Tallying results for the PTQs this weekend, we see the following:
Faeries: XX OOOOO OOOOO OO
Five-Color Control: XX OOOOO OOOO
Five-Color Merfolk: XX OOO
Kithkin: X OOOOO OOOOO OO
Mudkips: OO
Torrent: OO
Mono-Red: OO
Five-Color Elementals: O
Quillspike Combo: O
B/W Aggro: O
Doran: O
2c Merfolk: O
Mono-Green Elves: O
RGU Good Stuff: O
A productive week for Faeries yet again, rising to the top (no matter what Flores said — he had four results, while I can tally seven) to claim a pair of North American PTQ wins and the most Top 8s again, bouncing back to the top after several weeks of Kithkin dominance at the elimination tables. Fourteen total Top 8s and two wins for Faeries tops the charts, followed closely by Five-Color Control of various versions and a swarm of Kithkin… the latter of which only converted for one win this past week, as opposed to the multiple wins each week we were seeing once Eventide rotated in.
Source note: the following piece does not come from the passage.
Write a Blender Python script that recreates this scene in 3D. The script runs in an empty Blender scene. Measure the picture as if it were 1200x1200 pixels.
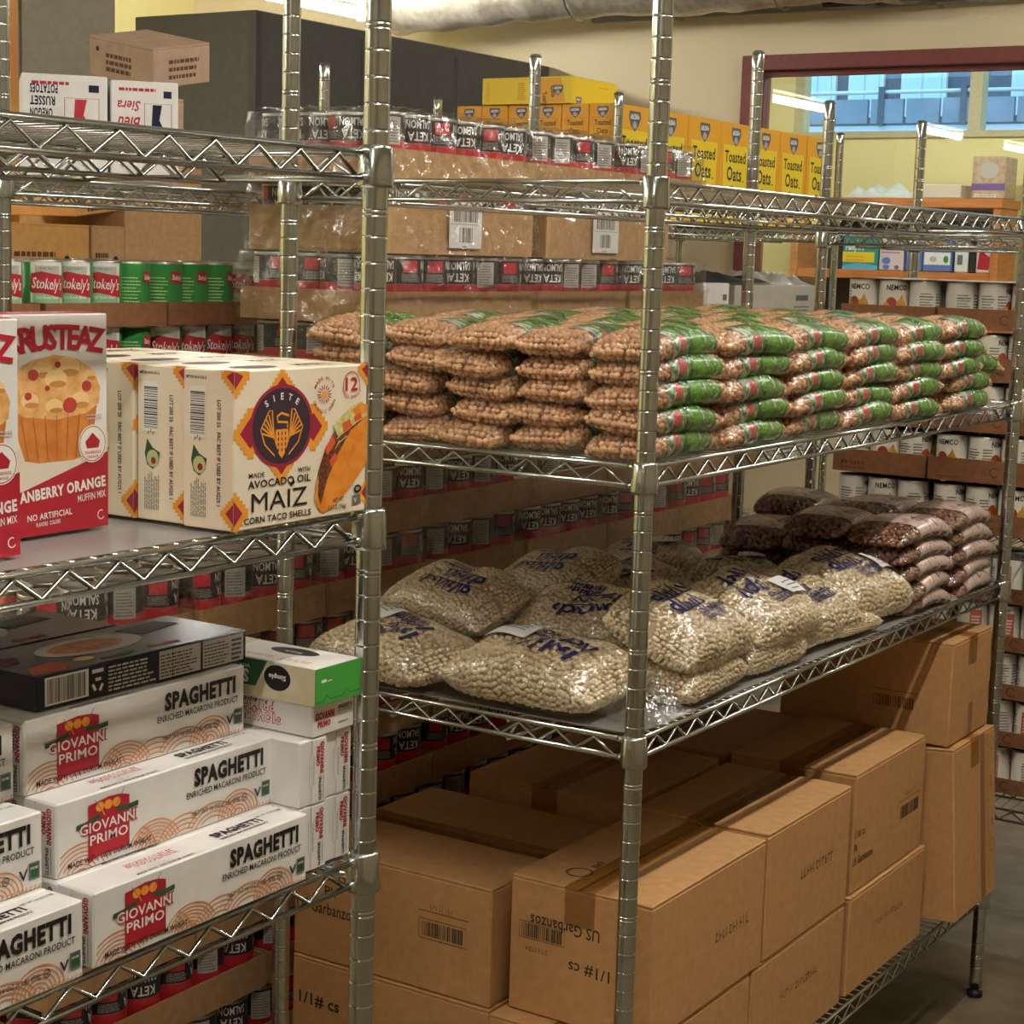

While the format has opened considerably — “The Rest” has earned two wins and a total of eighteen Top 8 appearances this week, more than any of the three leading archetypes — we seem to be settling in with three best decks versus each other and the world. It’s better than one best deck… and it’s not quite a Rock-Paper-Scissors metagame, especially not with some people trying to dodge Kithkin and throw “Bomb” at the control decks of the format with their Merfolk builds. It’s not as wide open as some of the formats we have seen recently, but it’s still a distinct improvement over this time last year, where there really was only one best deck even at the end of the season. A good player with a good deck has a chance, even if a good player with one of ‘The Best Decks’ has a better chance.